■ **Problem details**
Write out the full set of records below exactly.

■ **Material for this task**
━━━━━━

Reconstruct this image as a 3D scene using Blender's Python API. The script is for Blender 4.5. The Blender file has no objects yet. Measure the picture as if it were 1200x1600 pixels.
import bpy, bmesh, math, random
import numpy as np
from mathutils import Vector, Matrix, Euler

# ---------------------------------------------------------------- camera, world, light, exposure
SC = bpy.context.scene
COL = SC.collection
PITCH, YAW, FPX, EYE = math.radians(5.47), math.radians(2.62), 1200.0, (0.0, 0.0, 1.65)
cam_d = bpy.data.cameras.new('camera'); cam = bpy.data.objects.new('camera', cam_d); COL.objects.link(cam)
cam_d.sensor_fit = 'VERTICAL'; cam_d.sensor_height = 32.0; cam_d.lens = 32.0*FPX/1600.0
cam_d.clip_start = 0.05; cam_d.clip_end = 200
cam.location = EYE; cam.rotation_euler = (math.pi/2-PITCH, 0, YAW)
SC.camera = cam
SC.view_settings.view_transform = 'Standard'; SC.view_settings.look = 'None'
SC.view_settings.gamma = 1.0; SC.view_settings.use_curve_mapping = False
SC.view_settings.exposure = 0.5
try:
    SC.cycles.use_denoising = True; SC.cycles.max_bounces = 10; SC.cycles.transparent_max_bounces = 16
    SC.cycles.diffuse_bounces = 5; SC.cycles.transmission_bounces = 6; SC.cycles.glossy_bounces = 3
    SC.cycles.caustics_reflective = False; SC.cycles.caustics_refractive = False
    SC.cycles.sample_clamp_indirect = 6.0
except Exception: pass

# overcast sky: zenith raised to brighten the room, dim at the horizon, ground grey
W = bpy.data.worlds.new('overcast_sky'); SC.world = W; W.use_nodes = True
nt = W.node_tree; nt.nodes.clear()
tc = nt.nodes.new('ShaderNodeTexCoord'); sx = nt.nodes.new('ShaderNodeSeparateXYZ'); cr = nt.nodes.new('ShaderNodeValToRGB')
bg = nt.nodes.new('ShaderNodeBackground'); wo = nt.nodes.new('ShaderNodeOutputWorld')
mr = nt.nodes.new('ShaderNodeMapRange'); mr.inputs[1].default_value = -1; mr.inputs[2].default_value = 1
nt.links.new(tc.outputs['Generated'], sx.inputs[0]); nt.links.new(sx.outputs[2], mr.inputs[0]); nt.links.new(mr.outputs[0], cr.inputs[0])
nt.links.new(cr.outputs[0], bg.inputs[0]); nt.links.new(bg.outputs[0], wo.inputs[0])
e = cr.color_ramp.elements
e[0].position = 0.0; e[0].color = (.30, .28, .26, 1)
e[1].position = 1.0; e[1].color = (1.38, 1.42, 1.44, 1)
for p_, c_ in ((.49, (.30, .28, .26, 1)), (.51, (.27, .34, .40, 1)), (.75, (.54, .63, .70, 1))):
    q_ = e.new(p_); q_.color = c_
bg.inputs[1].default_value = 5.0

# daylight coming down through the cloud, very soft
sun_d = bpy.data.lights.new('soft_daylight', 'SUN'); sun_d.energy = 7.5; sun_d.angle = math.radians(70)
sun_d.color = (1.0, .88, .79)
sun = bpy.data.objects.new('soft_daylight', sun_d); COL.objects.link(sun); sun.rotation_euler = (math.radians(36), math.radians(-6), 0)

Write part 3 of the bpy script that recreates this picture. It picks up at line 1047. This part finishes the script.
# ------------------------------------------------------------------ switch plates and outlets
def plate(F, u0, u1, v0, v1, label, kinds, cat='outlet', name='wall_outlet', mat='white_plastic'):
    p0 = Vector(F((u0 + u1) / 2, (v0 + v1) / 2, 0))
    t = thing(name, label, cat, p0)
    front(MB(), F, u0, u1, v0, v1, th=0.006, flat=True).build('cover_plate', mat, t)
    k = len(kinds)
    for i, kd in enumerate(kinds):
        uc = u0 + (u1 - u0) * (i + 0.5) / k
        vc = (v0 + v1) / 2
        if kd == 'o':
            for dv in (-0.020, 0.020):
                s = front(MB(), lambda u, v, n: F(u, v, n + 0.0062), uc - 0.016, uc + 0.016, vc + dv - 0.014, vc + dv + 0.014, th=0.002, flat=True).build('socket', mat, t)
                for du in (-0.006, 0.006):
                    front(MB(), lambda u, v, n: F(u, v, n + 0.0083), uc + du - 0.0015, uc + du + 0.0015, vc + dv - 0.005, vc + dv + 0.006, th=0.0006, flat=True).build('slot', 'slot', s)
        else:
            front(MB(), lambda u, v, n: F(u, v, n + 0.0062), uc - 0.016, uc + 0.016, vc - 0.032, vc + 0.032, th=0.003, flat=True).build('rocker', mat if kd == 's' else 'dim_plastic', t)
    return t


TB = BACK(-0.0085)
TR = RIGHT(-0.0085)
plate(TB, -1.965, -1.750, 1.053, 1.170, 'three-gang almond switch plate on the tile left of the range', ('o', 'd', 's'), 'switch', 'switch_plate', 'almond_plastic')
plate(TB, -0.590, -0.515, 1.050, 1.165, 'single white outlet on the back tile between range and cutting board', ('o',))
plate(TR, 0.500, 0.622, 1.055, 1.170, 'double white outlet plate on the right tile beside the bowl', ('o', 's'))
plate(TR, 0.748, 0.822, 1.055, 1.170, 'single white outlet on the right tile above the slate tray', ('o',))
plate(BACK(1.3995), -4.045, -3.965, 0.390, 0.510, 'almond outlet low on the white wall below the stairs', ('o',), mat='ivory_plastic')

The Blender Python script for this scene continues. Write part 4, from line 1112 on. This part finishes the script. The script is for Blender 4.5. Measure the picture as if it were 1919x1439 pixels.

━━━━━━

■ **Task response**
Reconstruct this image as a 3D scene using Blender's Python API. The script is for Blender 4.5. The Blender file has no objects yet. Measure the picture as if it were 1200x1600 pixels.
import bpy, bmesh, math, random
import numpy as np
from mathutils import Vector, Matrix, Euler

# ---------------------------------------------------------------- camera, world, light, exposure
SC = bpy.context.scene
COL = SC.collection
PITCH, YAW, FPX, EYE = math.radians(5.47), math.radians(2.62), 1200.0, (0.0, 0.0, 1.65)
cam_d = bpy.data.cameras.new('camera'); cam = bpy.data.objects.new('camera', cam_d); COL.objects.link(cam)
cam_d.sensor_fit = 'VERTICAL'; cam_d.sensor_height = 32.0; cam_d.lens = 32.0*FPX/1600.0
cam_d.clip_start = 0.05; cam_d.clip_end = 200
cam.location = EYE; cam.rotation_euler = (math.pi/2-PITCH, 0, YAW)
SC.camera = cam
SC.view_settings.view_transform = 'Standard'; SC.view_settings.look = 'None'
SC.view_settings.gamma = 1.0; SC.view_settings.use_curve_mapping = False
SC.view_settings.exposure = 0.5
try:
    SC.cycles.use_denoising = True; SC.cycles.max_bounces = 10; SC.cycles.transparent_max_bounces = 16
    SC.cycles.diffuse_bounces = 5; SC.cycles.transmission_bounces = 6; SC.cycles.glossy_bounces = 3
    SC.cycles.caustics_reflective = False; SC.cycles.caustics_refractive = False
    SC.cycles.sample_clamp_indirect = 6.0
except Exception: pass

# overcast sky: zenith raised to brighten the room, dim at the horizon, ground grey
W = bpy.data.worlds.new('overcast_sky'); SC.world = W; W.use_nodes = True
nt = W.node_tree; nt.nodes.clear()
tc = nt.nodes.new('ShaderNodeTexCoord'); sx = nt.nodes.new('ShaderNodeSeparateXYZ'); cr = nt.nodes.new('ShaderNodeValToRGB')
bg = nt.nodes.new('ShaderNodeBackground'); wo = nt.nodes.new('ShaderNodeOutputWorld')
mr = nt.nodes.new('ShaderNodeMapRange'); mr.inputs[1].default_value = -1; mr.inputs[2].default_value = 1
nt.links.new(tc.outputs['Generated'], sx.inputs[0]); nt.links.new(sx.outputs[2], mr.inputs[0]); nt.links.new(mr.outputs[0], cr.inputs[0])
nt.links.new(cr.outputs[0], bg.inputs[0]); nt.links.new(bg.outputs[0], wo.inputs[0])
e = cr.color_ramp.elements
e[0].position = 0.0; e[0].color = (.30, .28, .26, 1)
e[1].position = 1.0; e[1].color = (1.38, 1.42, 1.44, 1)
for p_, c_ in ((.49, (.30, .28, .26, 1)), (.51, (.27, .34, .40, 1)), (.75, (.54, .63, .70, 1))):
    q_ = e.new(p_); q_.color = c_
bg.inputs[1].default_value = 5.0

# daylight coming down through the cloud, very soft
sun_d = bpy.data.lights.new('soft_daylight', 'SUN'); sun_d.energy = 7.5; sun_d.angle = math.radians(70)
sun_d.color = (1.0, .88, .79)
sun = bpy.data.objects.new('soft_daylight', sun_d); COL.objects.link(sun); sun.rotation_euler = (math.radians(36), math.radians(-6), 0)

Write part 3 of the bpy script that recreates this picture. It picks up at line 1047. This part finishes the script.
# ------------------------------------------------------------------ switch plates and outlets
def plate(F, u0, u1, v0, v1, label, kinds, cat='outlet', name='wall_outlet', mat='white_plastic'):
    p0 = Vector(F((u0 + u1) / 2, (v0 + v1) / 2, 0))
    t = thing(name, label, cat, p0)
    front(MB(), F, u0, u1, v0, v1, th=0.006, flat=True).build('cover_plate', mat, t)
    k = len(kinds)
    for i, kd in enumerate(kinds):
        uc = u0 + (u1 - u0) * (i + 0.5) / k
        vc = (v0 + v1) / 2
        if kd == 'o':
            for dv in (-0.020, 0.020):
                s = front(MB(), lambda u, v, n: F(u, v, n + 0.0062), uc - 0.016, uc + 0.016, vc + dv - 0.014, vc + dv + 0.014, th=0.002, flat=True).build('socket', mat, t)
                for du in (-0.006, 0.006):
                    front(MB(), lambda u, v, n: F(u, v, n + 0.0083), uc + du - 0.0015, uc + du + 0.0015, vc + dv - 0.005, vc + dv + 0.006, th=0.0006, flat=True).build('slot', 'slot', s)
        else:
            front(MB(), lambda u, v, n: F(u, v, n + 0.0062), uc - 0.016, uc + 0.016, vc - 0.032, vc + 0.032, th=0.003, flat=True).build('rocker', mat if kd == 's' else 'dim_plastic', t)
    return t


TB = BACK(-0.0085)
TR = RIGHT(-0.0085)
plate(TB, -1.965, -1.750, 1.053, 1.170, 'three-gang almond switch plate on the tile left of the range', ('o', 'd', 's'), 'switch', 'switch_plate', 'almond_plastic')
plate(TB, -0.590, -0.515, 1.050, 1.165, 'single white outlet on the back tile between range and cutting board', ('o',))
plate(TR, 0.500, 0.622, 1.055, 1.170, 'double white outlet plate on the right tile beside the bowl', ('o', 's'))
plate(TR, 0.748, 0.822, 1.055, 1.170, 'single white outlet on the right tile above the slate tray', ('o',))
plate(BACK(1.3995), -4.045, -3.965, 0.390, 0.510, 'almond outlet low on the white wall below the stairs', ('o',), mat='ivory_plastic')

The Blender Python script for this scene continues. Write part 4, from line 1112 on. This part finishes the script. The script is for Blender 4.5. Measure the picture as if it were 1919x1439 pixels.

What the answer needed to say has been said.